PARIS — French president Francois Hollande has issued a call to preserve the cultural heritage threatened by the Islamic State group in Iraq and Syria, after extremists have demolished relics and pillaged archaeological sites in both countries.
Hollande symbolically made a speech yesterday in a room of the Louvre museum in Paris exhibiting major artifacts of the Assyrian palace of Khorsabad in northern Iraq — an ancient site that was attacked by IS earlier this month.
Extremists also razed 3,000-year-old Nimrud and bulldozed 2,000-year-old Hatra in Iraq, events described by UNESCO as "cultural cleansing."
Hollande said experts from the Louvre will "soon" go to Baghdad in order to evaluate the resources needed to preserve the antiquities.
He said French subsequent excavation discoveries in the region will be scanned and made available to Iraqi authorities.

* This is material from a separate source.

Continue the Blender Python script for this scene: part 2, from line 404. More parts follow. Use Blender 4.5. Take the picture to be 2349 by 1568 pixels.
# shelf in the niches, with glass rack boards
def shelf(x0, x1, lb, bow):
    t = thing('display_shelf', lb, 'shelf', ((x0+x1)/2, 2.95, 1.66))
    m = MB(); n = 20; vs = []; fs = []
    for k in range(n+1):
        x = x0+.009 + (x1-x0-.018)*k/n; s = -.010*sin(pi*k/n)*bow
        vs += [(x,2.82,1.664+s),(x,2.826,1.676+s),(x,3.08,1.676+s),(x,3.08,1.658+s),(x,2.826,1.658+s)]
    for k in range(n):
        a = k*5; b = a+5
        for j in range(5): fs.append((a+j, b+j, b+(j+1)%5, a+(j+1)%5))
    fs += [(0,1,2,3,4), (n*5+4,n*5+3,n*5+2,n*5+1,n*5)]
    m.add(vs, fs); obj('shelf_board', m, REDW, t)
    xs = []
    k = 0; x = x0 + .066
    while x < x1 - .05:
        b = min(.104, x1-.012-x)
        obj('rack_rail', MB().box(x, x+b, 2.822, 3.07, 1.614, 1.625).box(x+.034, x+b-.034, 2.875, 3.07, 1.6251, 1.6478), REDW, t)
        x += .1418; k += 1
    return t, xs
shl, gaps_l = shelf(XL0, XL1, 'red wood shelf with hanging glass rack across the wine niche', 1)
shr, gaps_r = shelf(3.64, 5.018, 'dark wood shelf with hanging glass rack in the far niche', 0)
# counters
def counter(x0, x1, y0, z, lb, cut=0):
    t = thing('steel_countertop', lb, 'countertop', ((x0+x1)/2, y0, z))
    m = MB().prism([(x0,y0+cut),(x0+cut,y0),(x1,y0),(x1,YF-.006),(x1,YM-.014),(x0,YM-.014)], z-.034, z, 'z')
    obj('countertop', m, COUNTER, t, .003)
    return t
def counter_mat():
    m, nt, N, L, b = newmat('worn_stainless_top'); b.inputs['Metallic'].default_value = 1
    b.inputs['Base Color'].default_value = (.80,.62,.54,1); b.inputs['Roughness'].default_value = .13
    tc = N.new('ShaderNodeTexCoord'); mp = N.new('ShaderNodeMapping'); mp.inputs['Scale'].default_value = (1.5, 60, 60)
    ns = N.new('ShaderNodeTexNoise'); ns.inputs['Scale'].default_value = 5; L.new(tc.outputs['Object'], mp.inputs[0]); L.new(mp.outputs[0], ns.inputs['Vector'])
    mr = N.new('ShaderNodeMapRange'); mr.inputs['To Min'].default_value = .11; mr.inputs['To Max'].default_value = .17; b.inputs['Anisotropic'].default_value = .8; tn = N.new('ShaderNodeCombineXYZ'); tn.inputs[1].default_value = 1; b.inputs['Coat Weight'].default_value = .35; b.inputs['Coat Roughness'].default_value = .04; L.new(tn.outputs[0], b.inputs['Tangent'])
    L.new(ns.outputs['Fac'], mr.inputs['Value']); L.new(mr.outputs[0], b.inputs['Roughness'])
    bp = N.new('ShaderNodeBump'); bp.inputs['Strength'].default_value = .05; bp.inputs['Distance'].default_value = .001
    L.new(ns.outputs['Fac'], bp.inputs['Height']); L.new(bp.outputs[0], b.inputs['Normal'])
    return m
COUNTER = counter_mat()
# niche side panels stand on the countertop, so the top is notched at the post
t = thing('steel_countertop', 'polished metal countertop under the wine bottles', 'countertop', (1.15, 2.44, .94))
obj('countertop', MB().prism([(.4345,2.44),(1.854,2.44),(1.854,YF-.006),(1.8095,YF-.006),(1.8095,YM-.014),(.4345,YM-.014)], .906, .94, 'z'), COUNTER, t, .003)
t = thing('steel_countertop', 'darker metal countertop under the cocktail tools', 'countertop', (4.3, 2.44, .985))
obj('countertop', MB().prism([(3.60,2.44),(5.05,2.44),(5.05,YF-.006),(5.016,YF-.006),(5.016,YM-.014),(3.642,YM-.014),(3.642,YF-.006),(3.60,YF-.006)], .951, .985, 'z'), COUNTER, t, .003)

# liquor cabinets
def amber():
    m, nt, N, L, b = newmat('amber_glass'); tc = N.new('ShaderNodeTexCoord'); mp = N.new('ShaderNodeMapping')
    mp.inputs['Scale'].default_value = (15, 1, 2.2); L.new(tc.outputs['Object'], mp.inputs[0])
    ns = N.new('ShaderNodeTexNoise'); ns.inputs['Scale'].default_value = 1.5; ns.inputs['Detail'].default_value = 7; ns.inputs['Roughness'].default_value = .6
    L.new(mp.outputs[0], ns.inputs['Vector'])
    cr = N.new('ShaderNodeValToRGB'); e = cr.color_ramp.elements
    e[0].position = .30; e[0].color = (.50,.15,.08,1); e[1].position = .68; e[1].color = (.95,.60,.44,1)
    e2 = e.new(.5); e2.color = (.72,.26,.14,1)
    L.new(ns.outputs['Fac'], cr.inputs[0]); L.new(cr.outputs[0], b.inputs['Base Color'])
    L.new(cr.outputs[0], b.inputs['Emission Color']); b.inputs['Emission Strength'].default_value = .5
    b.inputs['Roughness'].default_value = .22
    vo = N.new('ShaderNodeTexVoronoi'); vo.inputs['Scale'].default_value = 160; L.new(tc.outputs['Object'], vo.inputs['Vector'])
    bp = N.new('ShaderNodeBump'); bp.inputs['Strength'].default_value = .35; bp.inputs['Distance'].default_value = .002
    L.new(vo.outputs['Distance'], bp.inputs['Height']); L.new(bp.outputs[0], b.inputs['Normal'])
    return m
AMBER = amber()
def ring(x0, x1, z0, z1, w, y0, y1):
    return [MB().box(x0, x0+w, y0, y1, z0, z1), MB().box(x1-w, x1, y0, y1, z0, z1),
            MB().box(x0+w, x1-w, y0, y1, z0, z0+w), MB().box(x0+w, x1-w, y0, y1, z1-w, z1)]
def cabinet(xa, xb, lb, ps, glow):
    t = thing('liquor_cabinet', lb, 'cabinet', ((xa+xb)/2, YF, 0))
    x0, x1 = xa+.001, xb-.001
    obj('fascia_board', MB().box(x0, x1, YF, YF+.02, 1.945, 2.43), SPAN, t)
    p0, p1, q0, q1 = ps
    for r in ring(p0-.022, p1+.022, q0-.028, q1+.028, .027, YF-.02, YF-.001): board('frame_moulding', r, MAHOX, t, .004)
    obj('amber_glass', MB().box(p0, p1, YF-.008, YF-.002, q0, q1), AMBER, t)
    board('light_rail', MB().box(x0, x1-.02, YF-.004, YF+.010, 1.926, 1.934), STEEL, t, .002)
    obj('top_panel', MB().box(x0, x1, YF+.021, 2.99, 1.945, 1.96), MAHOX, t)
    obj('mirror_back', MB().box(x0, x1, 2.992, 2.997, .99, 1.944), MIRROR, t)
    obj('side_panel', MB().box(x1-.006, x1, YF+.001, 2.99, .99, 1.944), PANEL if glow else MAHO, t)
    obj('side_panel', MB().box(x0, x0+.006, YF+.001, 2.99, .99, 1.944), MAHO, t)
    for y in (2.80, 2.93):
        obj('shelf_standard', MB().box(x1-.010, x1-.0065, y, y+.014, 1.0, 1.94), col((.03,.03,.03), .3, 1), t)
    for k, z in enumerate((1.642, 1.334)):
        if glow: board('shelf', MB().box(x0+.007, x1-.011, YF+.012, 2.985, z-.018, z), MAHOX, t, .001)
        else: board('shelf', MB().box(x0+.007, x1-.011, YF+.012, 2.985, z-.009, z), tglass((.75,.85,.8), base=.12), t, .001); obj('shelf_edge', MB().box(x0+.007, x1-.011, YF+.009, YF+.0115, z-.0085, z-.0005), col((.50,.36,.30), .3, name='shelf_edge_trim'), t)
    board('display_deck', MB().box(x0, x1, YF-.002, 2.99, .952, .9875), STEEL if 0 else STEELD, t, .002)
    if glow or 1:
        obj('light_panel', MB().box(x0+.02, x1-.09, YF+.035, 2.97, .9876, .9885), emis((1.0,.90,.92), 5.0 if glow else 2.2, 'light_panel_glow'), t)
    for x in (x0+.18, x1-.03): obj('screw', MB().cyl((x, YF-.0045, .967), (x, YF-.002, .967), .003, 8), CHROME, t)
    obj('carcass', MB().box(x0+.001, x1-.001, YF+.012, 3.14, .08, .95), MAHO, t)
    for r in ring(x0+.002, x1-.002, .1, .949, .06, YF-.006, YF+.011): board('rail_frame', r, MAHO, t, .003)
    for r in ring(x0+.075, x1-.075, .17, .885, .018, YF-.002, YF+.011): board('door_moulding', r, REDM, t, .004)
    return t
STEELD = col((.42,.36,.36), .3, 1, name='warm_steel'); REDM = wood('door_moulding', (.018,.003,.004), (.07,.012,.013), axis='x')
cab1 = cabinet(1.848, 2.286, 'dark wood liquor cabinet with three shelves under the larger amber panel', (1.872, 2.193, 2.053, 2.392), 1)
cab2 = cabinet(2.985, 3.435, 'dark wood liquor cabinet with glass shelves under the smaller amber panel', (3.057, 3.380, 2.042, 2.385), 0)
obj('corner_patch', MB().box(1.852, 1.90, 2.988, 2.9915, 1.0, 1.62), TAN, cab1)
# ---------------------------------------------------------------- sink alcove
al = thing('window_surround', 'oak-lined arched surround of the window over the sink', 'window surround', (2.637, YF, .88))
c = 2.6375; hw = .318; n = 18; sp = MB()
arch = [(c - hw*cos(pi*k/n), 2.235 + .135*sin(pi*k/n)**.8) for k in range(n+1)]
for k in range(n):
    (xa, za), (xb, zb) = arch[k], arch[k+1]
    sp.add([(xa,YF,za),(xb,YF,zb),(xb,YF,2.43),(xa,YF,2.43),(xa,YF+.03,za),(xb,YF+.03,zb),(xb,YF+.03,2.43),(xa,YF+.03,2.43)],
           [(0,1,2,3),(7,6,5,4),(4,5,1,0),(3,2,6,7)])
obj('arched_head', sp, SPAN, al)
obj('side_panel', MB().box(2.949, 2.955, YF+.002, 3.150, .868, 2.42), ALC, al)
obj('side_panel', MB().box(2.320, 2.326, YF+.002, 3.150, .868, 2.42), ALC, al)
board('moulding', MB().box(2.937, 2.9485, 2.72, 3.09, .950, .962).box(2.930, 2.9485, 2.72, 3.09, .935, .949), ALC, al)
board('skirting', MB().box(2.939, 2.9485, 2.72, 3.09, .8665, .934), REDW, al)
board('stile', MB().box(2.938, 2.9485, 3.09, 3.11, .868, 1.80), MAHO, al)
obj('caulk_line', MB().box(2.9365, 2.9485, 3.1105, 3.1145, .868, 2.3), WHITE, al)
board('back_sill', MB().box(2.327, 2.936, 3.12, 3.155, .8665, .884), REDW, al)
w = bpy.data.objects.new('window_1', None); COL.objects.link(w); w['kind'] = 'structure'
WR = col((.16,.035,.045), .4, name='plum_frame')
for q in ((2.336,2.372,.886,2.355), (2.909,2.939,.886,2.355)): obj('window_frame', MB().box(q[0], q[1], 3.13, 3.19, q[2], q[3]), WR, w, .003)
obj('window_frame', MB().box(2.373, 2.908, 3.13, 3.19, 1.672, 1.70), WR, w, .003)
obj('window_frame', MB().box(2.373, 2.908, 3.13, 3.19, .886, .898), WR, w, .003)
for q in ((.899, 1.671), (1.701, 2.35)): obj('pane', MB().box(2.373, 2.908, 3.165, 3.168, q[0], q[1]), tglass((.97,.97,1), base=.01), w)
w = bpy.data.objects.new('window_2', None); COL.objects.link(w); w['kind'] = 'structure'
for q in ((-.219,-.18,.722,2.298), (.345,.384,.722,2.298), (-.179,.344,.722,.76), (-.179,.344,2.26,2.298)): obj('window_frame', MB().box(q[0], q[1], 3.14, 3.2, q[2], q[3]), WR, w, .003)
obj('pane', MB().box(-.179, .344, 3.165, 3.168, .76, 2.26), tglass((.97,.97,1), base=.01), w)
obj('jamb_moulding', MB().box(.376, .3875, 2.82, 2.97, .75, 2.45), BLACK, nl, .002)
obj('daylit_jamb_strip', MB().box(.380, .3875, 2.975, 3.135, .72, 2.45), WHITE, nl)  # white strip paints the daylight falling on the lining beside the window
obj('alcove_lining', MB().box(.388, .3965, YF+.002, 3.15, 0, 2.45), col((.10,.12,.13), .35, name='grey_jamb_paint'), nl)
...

Some Iraqi doctoral students will be invited to complete their studies in France.
"We must do everything we can to preserve the treasures" of Iraq and Syria, said Hollande, standing amid the antiquities of the Louvre — the first museum to exhibit treasures of the Assyrian civilization in the 19th century.
UNESCO will document the sites that have been attacked, train historians and archeologists, and fight against the trafficking of objects obtained through illegal excavations, French ambassador to UNESCO Philippe Lalliot said.
"We need to get an accurate knowledge of what has been destroyed or looted" in order to be able to trace the items and flag them to custom services, Interpol, and auction houses, Lalliot said.
A UN resolution adopted on February 12 bans all trade with antiquities illegally removed from conflict zones in Iraq and Syria.
UNESCO has classified six Syrian sites —including the ancient cities of Aleppo and Damascus— and two Iraqi sites in its list of world heritage in danger.
Islamic State extremists last year captured Iraq' northern city of Mosul and its surroundings, a region where nearly 1,800 of Iraq's 12,000 registered archaeological sites are located.